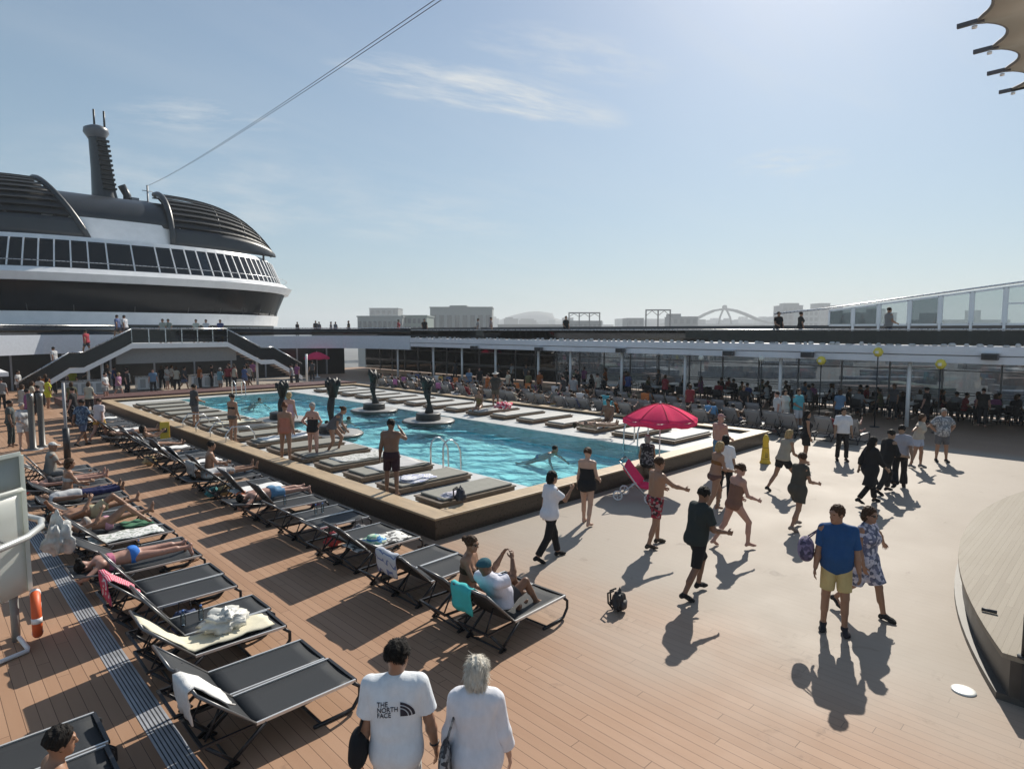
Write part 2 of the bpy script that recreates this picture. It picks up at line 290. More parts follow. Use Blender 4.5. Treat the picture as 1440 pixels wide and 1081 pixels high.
mb.bb(A0,WX0,B0,B1,-.2,LZ); mb.bb(WX1,A1,B0,B1,-.2,LZ); mb.bb(WX0,WX1,B0,WY0,-.2,LZ); mb.bb(WX0,WX1,WY1,B1,-.2,LZ)
pp('ledge',mb,ledgem)
poolt,n,l=nmat('pool_tile'); o=n.new('ShaderNodeOutputMaterial'); b=n.new('ShaderNodeBsdfPrincipled'); l.new(b.outputs[0],o.inputs[0]); b.inputs['Roughness'].default_value=.4
g=n.new('ShaderNodeNewGeometry'); vo=n.new('ShaderNodeTexVoronoi'); vo.feature='DISTANCE_TO_EDGE'; vo.inputs['Scale'].default_value=1.3
nz=n.new('ShaderNodeTexNoise'); nz.inputs['Scale'].default_value=2; l.new(g.outputs['Position'],nz.inputs['Vector']); mxv=n.new('ShaderNodeMixRGB'); mxv.inputs[0].default_value=.35; l.new(g.outputs['Position'],mxv.inputs[1]); l.new(nz.outputs['Color'],mxv.inputs[2]); l.new(mxv.outputs[0],vo.inputs['Vector'])
br=n.new('ShaderNodeTexBrick'); br.offset=0; br.inputs['Scale'].default_value=4; br.inputs['Mortar Size'].default_value=.03; br.inputs['Brick Width'].default_value=.5; br.inputs['Row Height'].default_value=.5
br.inputs['Color1'].default_value=(.16,.80,.90,1); br.inputs['Color2'].default_value=(.20,.86,.94,1); br.inputs['Mortar'].default_value=(.28,.86,.94,1); l.new(g.outputs['Position'],br.inputs['Vector']); l.new(br.outputs[0],b.inputs['Base Color'])
mb=MB(); D=-.8
mb.bb(WX0,WX1,WY0,WY1,D-.1,D); 
mb.bb(WX0-.05,WX0-.001,WY0,WY1,D,-.2); mb.bb(WX1+.001,WX1+.05,WY0,WY1,D,-.2); mb.bb(WX0,WX1,WY0-.05,WY0-.001,D,-.2); mb.bb(WX0,WX1,WY1+.001,WY1+.05,D,-.2)
pp('basin',mb,poolt)
waterm=Mglass('pool_water',(.60,.965,1.0),.04,bump=.35,ior=1.2,gcol=(.66,.88,.96))
ZW=LZ-.06; rw=np.random.RandomState(4); gx,gy=np.meshgrid(np.linspace(WX0,WX1,120),np.linspace(WY0,WY1,470),indexing='ij'); hz_=np.zeros_like(gx)
for _ in range(26):   # crossing ripples of many lengths
    lam=rw.uniform(.34,1.5); an=rw.normal(.9,.75); k_=2*math.pi/lam; hz_+=.0078*lam**.9*np.sin(k_*(gx*math.cos(an)+gy*math.sin(an))+rw.uniform(0,6.28)+.8*np.sin(gx*rw.uniform(.6,1.6)+gy*rw.uniform(.5,1.2)))
mb=MB(); mb.sheet(np.stack([gx,gy,ZW+hz_],2)); o=pp('water_surface',mb,waterm)
# ---- low dark step at the stern of the pool and terrace
mb=MB(); mb.bb(6,24,41.2,41.5,0,.42); mb.bb(6,24,41.5,44,.0,.38); T(mb.build('terrace_step',M('dark_red_step',(.10,.045,.04),.6,var=.2)),'dark red raised terrace step running behind the far end of the pool','step')
# ---- right hand upper deck gallery
gal=E('deck_gallery','long white upper deck gallery on the right with tinted railing and white posts','gallery',(31,16,0))
def gp(name,mb,m,bevel=0,par=None): return mb.build(name,m,gal,loc=(-31,-16,0),bevel=bevel)
GY0,GY1=-14,62
mb=MB(); mb.bb(31.0,37.6,GY0,GY1,2.98,3.5); gp('deck_slab',mb,M('gallery_underside',(.40,.41,.43),.6,var=.08))
mb=MB(); mb.bb(30.8,31.0,GY0,GY1,3.2,3.56); mb.bb(30.86,31.0,GY0,GY1,2.86,3.17); gp('fascia',mb,M('fascia_paint',(.74,.75,.80),.4,var=.06,vscale=.7),.02)
mb=MB(); mb.bb(30.90,30.93,GY0,GY1,3.60,4.2); gp('tinted_glass',mb,Mglass('smoked_glass',(.10,.11,.13),.03))
mb=MB(); mb.tube([(30.92,GY0,4.25),(30.92,GY1,4.25)],.03); gp('handrail',mb,steel)
for i in range(38):
    y=GY0+2*i+.5; mb=MB(); mb.bb(30.95,31.0,y,y+.05,3.57,4.22); gp('rail_post',mb,steel)
for px in (1278,1097,963,874,802,757,697,650,610,560):
    q=atX(px,540,31.4); mb=MB(); mb.lathe([(.085,0),(.085,2.97)],12,(31.4,q[1],0)); gp('gallery_post',mb,white)
# row of small white lumps of no certain kind along the fascia top
mb=MB()
for i in range(150):
    y=-6+.40*i+random.uniform(-.12,.12); hh=random.uniform(.05,.16); mb.lathe([(.10,0),(.13,hh*.5),(.07,hh)],7,(30.9+random.uniform(-.03,.03),y,3.561),sy=random.uniform(.7,1.3))
o=gp('towel_row',mb,M('towel_white',(.62,.62,.62),.9,var=.2)); o['kind']='stuff'
# outboard glass wall below
mb=MB(); mb.bb(37.3,37.33,GY0,GY1,.1,2.9); gp('outboard_glass',mb,Mglass('sea_glass',(.43,.46,.49),.02))
mb=MB()
for z in (.06,1.0,1.12,2.2): mb.bb(37.22,37.29,GY0,GY1,z,z+.05)
gp('outboard_rail',mb,grey)
for i in range(32):
    y=GY0+2.35*i; mb=MB(); mb.bb(37.2,37.29,y,y+.07,0,2.97); gp('outboard_mullion',mb,grey)
# boxes (loudspeakers) on the fascia
for px,py in ((1392,502),(1024,497),(872,493),(757,491),(666,489),(1135,499)):
    q=atX(px,py,30.6); s=E('loudspeaker','dark grey box loudspeaker hung on the white gallery fascia','loudspeaker',(30.63,q[1],q[2]-.12),group='loudspeakers along the gallery fascia')
    mb=MB(); mb.bb(-.15,.13,-.27,.27,0,.26); mb.build('cabinet',M('speaker_grey',(.10,.10,.11),.6),s,bevel=.02)
    mb=MB(); mb.bb(-.18,-.151,-.24,.24,.03,.22); mb.build('grille',dark,s); mb=MB(); mb.bb(-.03,.16,-.3,.3,.262,.29); mb.build('bracket',white,s)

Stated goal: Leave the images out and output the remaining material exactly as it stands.

Problem solution:
Write part 2 of the bpy script that recreates this picture. It picks up at line 290. More parts follow. Use Blender 4.5. Treat the picture as 1440 pixels wide and 1081 pixels high.
mb.bb(A0,WX0,B0,B1,-.2,LZ); mb.bb(WX1,A1,B0,B1,-.2,LZ); mb.bb(WX0,WX1,B0,WY0,-.2,LZ); mb.bb(WX0,WX1,WY1,B1,-.2,LZ)
pp('ledge',mb,ledgem)
poolt,n,l=nmat('pool_tile'); o=n.new('ShaderNodeOutputMaterial'); b=n.new('ShaderNodeBsdfPrincipled'); l.new(b.outputs[0],o.inputs[0]); b.inputs['Roughness'].default_value=.4
g=n.new('ShaderNodeNewGeometry'); vo=n.new('ShaderNodeTexVoronoi'); vo.feature='DISTANCE_TO_EDGE'; vo.inputs['Scale'].default_value=1.3
nz=n.new('ShaderNodeTexNoise'); nz.inputs['Scale'].default_value=2; l.new(g.outputs['Position'],nz.inputs['Vector']); mxv=n.new('ShaderNodeMixRGB'); mxv.inputs[0].default_value=.35; l.new(g.outputs['Position'],mxv.inputs[1]); l.new(nz.outputs['Color'],mxv.inputs[2]); l.new(mxv.outputs[0],vo.inputs['Vector'])
br=n.new('ShaderNodeTexBrick'); br.offset=0; br.inputs['Scale'].default_value=4; br.inputs['Mortar Size'].default_value=.03; br.inputs['Brick Width'].default_value=.5; br.inputs['Row Height'].default_value=.5
br.inputs['Color1'].default_value=(.16,.80,.90,1); br.inputs['Color2'].default_value=(.20,.86,.94,1); br.inputs['Mortar'].default_value=(.28,.86,.94,1); l.new(g.outputs['Position'],br.inputs['Vector']); l.new(br.outputs[0],b.inputs['Base Color'])
mb=MB(); D=-.8
mb.bb(WX0,WX1,WY0,WY1,D-.1,D); 
mb.bb(WX0-.05,WX0-.001,WY0,WY1,D,-.2); mb.bb(WX1+.001,WX1+.05,WY0,WY1,D,-.2); mb.bb(WX0,WX1,WY0-.05,WY0-.001,D,-.2); mb.bb(WX0,WX1,WY1+.001,WY1+.05,D,-.2)
pp('basin',mb,poolt)
waterm=Mglass('pool_water',(.60,.965,1.0),.04,bump=.35,ior=1.2,gcol=(.66,.88,.96))
ZW=LZ-.06; rw=np.random.RandomState(4); gx,gy=np.meshgrid(np.linspace(WX0,WX1,120),np.linspace(WY0,WY1,470),indexing='ij'); hz_=np.zeros_like(gx)
for _ in range(26):   # crossing ripples of many lengths
    lam=rw.uniform(.34,1.5); an=rw.normal(.9,.75); k_=2*math.pi/lam; hz_+=.0078*lam**.9*np.sin(k_*(gx*math.cos(an)+gy*math.sin(an))+rw.uniform(0,6.28)+.8*np.sin(gx*rw.uniform(.6,1.6)+gy*rw.uniform(.5,1.2)))
mb=MB(); mb.sheet(np.stack([gx,gy,ZW+hz_],2)); o=pp('water_surface',mb,waterm)
# ---- low dark step at the stern of the pool and terrace
mb=MB(); mb.bb(6,24,41.2,41.5,0,.42); mb.bb(6,24,41.5,44,.0,.38); T(mb.build('terrace_step',M('dark_red_step',(.10,.045,.04),.6,var=.2)),'dark red raised terrace step running behind the far end of the pool','step')
# ---- right hand upper deck gallery
gal=E('deck_gallery','long white upper deck gallery on the right with tinted railing and white posts','gallery',(31,16,0))
def gp(name,mb,m,bevel=0,par=None): return mb.build(name,m,gal,loc=(-31,-16,0),bevel=bevel)
GY0,GY1=-14,62
mb=MB(); mb.bb(31.0,37.6,GY0,GY1,2.98,3.5); gp('deck_slab',mb,M('gallery_underside',(.40,.41,.43),.6,var=.08))
mb=MB(); mb.bb(30.8,31.0,GY0,GY1,3.2,3.56); mb.bb(30.86,31.0,GY0,GY1,2.86,3.17); gp('fascia',mb,M('fascia_paint',(.74,.75,.80),.4,var=.06,vscale=.7),.02)
mb=MB(); mb.bb(30.90,30.93,GY0,GY1,3.60,4.2); gp('tinted_glass',mb,Mglass('smoked_glass',(.10,.11,.13),.03))
mb=MB(); mb.tube([(30.92,GY0,4.25),(30.92,GY1,4.25)],.03); gp('handrail',mb,steel)
for i in range(38):
    y=GY0+2*i+.5; mb=MB(); mb.bb(30.95,31.0,y,y+.05,3.57,4.22); gp('rail_post',mb,steel)
for px in (1278,1097,963,874,802,757,697,650,610,560):
    q=atX(px,540,31.4); mb=MB(); mb.lathe([(.085,0),(.085,2.97)],12,(31.4,q[1],0)); gp('gallery_post',mb,white)
# row of small white lumps of no certain kind along the fascia top
mb=MB()
for i in range(150):
    y=-6+.40*i+random.uniform(-.12,.12); hh=random.uniform(.05,.16); mb.lathe([(.10,0),(.13,hh*.5),(.07,hh)],7,(30.9+random.uniform(-.03,.03),y,3.561),sy=random.uniform(.7,1.3))
o=gp('towel_row',mb,M('towel_white',(.62,.62,.62),.9,var=.2)); o['kind']='stuff'
# outboard glass wall below
mb=MB(); mb.bb(37.3,37.33,GY0,GY1,.1,2.9); gp('outboard_glass',mb,Mglass('sea_glass',(.43,.46,.49),.02))
mb=MB()
for z in (.06,1.0,1.12,2.2): mb.bb(37.22,37.29,GY0,GY1,z,z+.05)
gp('outboard_rail',mb,grey)
for i in range(32):
    y=GY0+2.35*i; mb=MB(); mb.bb(37.2,37.29,y,y+.07,0,2.97); gp('outboard_mullion',mb,grey)
# boxes (loudspeakers) on the fascia
for px,py in ((1392,502),(1024,497),(872,493),(757,491),(666,489),(1135,499)):
    q=atX(px,py,30.6); s=E('loudspeaker','dark grey box loudspeaker hung on the white gallery fascia','loudspeaker',(30.63,q[1],q[2]-.12),group='loudspeakers along the gallery fascia')
    mb=MB(); mb.bb(-.15,.13,-.27,.27,0,.26); mb.build('cabinet',M('speaker_grey',(.10,.10,.11),.6),s,bevel=.02)
    mb=MB(); mb.bb(-.18,-.151,-.24,.24,.03,.22); mb.build('grille',dark,s); mb=MB(); mb.bb(-.03,.16,-.3,.3,.262,.29); mb.build('bracket',white,s)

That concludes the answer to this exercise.